→ **STATED TASK**
Each line that contains the string "Blender" counts once; report how many such lines appear in the data, as a number only.

→ **ENTRIES PROVIDED**
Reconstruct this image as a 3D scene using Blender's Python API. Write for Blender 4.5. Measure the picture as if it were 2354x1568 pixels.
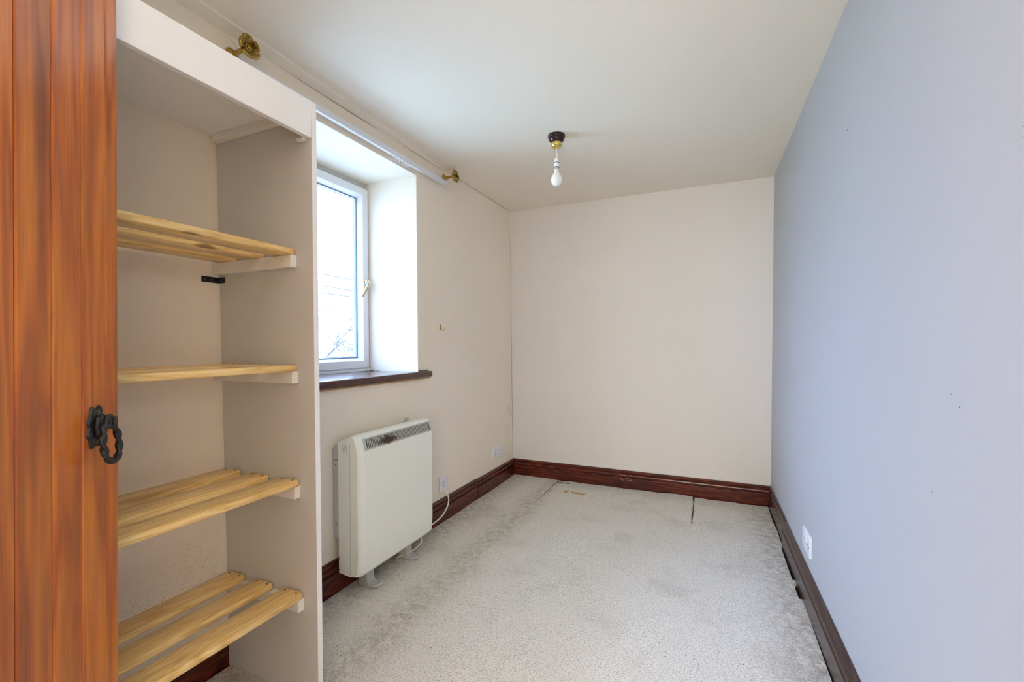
--
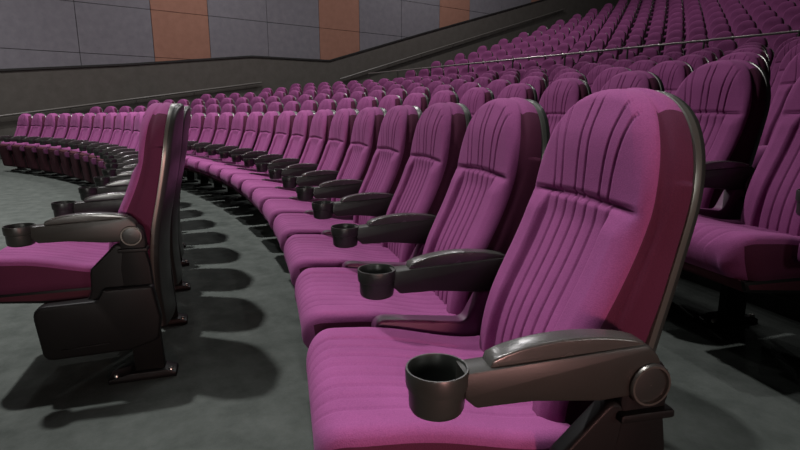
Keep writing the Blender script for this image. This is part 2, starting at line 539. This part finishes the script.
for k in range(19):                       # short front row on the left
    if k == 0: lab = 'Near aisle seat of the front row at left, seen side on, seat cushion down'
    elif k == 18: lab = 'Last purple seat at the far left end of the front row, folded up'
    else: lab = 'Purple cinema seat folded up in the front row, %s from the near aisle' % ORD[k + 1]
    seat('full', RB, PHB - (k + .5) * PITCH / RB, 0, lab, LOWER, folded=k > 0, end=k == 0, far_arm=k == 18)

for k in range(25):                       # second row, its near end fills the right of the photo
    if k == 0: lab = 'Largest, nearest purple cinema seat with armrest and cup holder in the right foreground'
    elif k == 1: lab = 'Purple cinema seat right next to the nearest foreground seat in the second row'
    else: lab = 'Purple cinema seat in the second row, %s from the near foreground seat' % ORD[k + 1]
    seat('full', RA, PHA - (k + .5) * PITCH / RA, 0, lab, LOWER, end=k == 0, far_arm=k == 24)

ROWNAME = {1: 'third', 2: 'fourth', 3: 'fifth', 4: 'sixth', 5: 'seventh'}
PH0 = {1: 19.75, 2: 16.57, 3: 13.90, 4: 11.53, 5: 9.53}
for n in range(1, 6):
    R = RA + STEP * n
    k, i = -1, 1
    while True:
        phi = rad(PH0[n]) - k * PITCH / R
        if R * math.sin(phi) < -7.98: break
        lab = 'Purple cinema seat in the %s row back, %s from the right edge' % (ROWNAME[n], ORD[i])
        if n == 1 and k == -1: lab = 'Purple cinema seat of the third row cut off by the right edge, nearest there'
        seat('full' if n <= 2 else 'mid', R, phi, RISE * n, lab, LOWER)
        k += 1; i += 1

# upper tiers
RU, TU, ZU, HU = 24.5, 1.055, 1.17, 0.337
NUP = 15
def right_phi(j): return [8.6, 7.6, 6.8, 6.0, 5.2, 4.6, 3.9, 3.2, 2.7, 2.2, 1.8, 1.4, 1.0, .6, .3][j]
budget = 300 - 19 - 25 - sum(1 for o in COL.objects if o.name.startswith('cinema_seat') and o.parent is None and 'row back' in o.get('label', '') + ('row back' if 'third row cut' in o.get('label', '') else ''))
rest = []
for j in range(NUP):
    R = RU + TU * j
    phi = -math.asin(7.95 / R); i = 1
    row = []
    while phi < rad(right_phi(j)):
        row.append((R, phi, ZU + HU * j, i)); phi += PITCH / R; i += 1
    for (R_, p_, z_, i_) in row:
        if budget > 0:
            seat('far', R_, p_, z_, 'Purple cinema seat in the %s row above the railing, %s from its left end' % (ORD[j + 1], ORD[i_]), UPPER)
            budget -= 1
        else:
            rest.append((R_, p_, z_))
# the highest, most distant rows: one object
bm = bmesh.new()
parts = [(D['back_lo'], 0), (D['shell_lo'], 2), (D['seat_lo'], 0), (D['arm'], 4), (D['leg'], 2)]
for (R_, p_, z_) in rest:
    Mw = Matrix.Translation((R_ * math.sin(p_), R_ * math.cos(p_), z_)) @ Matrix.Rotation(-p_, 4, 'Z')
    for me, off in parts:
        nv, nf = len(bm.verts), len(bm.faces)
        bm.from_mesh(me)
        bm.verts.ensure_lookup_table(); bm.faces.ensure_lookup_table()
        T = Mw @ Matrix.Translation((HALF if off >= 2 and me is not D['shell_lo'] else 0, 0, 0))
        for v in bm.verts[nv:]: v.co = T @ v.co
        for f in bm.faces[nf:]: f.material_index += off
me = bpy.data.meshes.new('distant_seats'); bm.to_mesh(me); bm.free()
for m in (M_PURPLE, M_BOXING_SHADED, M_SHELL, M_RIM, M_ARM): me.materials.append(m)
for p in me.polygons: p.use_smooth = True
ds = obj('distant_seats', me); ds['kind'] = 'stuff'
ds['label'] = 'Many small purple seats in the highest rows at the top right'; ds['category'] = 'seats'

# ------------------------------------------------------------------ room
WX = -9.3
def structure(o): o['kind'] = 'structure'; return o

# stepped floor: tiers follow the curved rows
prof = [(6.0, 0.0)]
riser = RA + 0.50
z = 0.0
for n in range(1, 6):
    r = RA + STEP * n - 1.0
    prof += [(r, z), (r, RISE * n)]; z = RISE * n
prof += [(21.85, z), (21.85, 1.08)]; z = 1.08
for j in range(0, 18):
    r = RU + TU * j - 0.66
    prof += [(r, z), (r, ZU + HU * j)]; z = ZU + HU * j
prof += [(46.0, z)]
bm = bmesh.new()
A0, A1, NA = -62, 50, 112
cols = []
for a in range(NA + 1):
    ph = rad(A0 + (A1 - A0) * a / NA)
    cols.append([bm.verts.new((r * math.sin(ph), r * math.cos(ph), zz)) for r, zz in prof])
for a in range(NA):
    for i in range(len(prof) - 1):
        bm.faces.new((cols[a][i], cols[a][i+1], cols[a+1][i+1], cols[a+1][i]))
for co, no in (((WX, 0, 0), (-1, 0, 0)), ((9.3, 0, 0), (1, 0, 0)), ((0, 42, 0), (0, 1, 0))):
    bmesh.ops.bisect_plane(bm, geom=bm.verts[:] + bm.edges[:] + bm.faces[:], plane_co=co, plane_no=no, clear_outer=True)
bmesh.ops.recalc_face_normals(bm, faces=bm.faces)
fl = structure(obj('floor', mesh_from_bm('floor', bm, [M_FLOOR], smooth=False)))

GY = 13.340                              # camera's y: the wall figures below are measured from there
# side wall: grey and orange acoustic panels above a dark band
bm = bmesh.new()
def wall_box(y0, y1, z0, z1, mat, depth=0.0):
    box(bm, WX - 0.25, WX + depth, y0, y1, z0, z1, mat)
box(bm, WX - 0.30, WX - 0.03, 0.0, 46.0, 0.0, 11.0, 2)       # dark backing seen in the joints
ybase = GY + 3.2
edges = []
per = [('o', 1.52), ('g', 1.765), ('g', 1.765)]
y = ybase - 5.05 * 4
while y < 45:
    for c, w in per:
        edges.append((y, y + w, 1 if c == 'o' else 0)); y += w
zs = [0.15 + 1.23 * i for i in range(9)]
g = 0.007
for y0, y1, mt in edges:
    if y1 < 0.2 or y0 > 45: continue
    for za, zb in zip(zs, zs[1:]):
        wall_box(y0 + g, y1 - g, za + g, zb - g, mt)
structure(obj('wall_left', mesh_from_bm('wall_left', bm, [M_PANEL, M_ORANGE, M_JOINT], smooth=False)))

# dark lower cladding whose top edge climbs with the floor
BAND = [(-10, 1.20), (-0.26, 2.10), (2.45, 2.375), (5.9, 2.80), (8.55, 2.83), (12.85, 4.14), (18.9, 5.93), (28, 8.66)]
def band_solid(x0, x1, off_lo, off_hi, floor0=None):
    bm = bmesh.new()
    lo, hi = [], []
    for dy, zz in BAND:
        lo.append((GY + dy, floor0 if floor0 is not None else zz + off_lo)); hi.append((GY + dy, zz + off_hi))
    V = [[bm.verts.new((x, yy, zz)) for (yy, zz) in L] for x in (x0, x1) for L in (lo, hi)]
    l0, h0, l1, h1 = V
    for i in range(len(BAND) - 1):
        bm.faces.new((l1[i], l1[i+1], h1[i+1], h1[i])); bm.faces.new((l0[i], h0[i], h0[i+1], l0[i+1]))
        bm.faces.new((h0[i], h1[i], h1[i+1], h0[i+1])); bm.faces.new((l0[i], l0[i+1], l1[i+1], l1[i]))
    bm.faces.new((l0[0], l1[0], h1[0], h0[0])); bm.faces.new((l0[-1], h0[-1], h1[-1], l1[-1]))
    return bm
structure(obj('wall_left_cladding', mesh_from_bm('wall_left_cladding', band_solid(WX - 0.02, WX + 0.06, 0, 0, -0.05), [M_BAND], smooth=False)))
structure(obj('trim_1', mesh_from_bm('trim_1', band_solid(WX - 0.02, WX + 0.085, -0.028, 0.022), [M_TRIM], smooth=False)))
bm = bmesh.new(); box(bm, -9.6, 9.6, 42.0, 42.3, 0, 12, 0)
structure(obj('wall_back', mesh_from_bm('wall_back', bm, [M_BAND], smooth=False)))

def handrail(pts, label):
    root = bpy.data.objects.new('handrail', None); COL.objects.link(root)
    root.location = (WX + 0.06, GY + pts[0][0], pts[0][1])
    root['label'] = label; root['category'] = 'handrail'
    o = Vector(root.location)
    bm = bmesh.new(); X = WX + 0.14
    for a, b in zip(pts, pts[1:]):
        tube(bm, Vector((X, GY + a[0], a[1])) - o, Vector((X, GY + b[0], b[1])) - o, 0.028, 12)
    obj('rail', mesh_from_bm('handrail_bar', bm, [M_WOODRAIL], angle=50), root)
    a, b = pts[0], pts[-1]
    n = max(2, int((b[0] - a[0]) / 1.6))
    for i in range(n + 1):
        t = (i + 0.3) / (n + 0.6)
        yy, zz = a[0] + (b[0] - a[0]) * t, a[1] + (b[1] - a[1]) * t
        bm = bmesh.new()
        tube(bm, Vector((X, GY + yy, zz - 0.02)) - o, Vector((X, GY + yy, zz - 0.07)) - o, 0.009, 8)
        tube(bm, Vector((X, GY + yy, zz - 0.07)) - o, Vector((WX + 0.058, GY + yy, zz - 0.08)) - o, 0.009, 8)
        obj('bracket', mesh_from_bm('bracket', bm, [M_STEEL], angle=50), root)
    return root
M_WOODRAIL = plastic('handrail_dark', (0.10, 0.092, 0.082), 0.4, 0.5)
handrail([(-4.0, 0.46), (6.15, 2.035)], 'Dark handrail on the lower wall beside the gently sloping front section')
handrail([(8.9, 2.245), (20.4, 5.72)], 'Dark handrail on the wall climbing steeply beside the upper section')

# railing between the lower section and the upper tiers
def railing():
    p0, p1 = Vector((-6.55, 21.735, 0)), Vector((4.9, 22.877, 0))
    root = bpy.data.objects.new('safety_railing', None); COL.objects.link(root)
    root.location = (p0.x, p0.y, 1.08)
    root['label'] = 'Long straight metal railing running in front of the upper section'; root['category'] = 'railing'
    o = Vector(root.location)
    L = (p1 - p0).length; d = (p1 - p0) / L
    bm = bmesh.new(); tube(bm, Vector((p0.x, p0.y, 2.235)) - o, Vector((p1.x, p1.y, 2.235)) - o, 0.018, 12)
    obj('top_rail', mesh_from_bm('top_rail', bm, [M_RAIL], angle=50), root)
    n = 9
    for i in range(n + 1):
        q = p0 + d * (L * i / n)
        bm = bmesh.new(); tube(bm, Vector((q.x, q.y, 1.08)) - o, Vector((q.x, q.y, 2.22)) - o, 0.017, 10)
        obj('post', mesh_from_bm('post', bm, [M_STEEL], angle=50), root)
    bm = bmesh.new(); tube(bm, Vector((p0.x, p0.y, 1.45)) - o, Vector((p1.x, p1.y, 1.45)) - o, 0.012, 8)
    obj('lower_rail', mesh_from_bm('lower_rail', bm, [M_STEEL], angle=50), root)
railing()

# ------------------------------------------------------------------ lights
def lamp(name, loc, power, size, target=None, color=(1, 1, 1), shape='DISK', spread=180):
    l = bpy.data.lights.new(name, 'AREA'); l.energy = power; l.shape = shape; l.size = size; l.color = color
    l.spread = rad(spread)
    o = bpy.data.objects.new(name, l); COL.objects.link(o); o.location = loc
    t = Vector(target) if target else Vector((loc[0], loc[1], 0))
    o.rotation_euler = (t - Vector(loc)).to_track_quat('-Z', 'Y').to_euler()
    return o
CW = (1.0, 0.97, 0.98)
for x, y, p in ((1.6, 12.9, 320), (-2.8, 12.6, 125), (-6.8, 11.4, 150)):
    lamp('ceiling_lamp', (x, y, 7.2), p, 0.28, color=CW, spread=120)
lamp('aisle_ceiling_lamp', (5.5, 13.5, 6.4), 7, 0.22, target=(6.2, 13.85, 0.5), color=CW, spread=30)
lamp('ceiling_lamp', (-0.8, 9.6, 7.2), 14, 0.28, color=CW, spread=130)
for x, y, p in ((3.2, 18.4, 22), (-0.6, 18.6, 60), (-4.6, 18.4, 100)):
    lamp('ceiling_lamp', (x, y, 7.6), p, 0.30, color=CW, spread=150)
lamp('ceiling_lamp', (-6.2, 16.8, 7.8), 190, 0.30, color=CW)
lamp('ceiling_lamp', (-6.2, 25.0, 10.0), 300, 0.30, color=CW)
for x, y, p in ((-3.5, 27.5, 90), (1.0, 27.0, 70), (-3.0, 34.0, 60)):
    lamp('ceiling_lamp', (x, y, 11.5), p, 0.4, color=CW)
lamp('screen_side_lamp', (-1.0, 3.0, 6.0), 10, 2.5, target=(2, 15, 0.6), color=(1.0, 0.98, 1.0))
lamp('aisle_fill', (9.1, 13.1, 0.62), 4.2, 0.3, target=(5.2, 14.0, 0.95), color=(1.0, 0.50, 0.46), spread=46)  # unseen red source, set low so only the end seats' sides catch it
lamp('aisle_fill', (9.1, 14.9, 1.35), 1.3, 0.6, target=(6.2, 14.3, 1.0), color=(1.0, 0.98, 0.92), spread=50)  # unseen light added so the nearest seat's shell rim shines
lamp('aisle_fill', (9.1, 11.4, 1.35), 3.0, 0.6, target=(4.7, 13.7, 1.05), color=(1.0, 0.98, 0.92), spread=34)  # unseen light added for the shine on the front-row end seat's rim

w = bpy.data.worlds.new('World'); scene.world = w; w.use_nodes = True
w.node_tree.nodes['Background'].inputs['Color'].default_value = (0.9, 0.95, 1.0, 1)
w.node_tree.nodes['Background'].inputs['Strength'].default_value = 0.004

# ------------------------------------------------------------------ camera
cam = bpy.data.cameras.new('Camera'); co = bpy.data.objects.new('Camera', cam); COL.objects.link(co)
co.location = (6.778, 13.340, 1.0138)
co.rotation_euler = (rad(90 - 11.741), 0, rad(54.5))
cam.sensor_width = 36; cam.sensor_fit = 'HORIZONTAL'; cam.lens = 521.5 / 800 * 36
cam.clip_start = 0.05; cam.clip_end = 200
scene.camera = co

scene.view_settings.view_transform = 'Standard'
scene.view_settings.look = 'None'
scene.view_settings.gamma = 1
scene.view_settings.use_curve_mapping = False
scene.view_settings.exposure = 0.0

→ **RESULT FOR THIS TASK**
2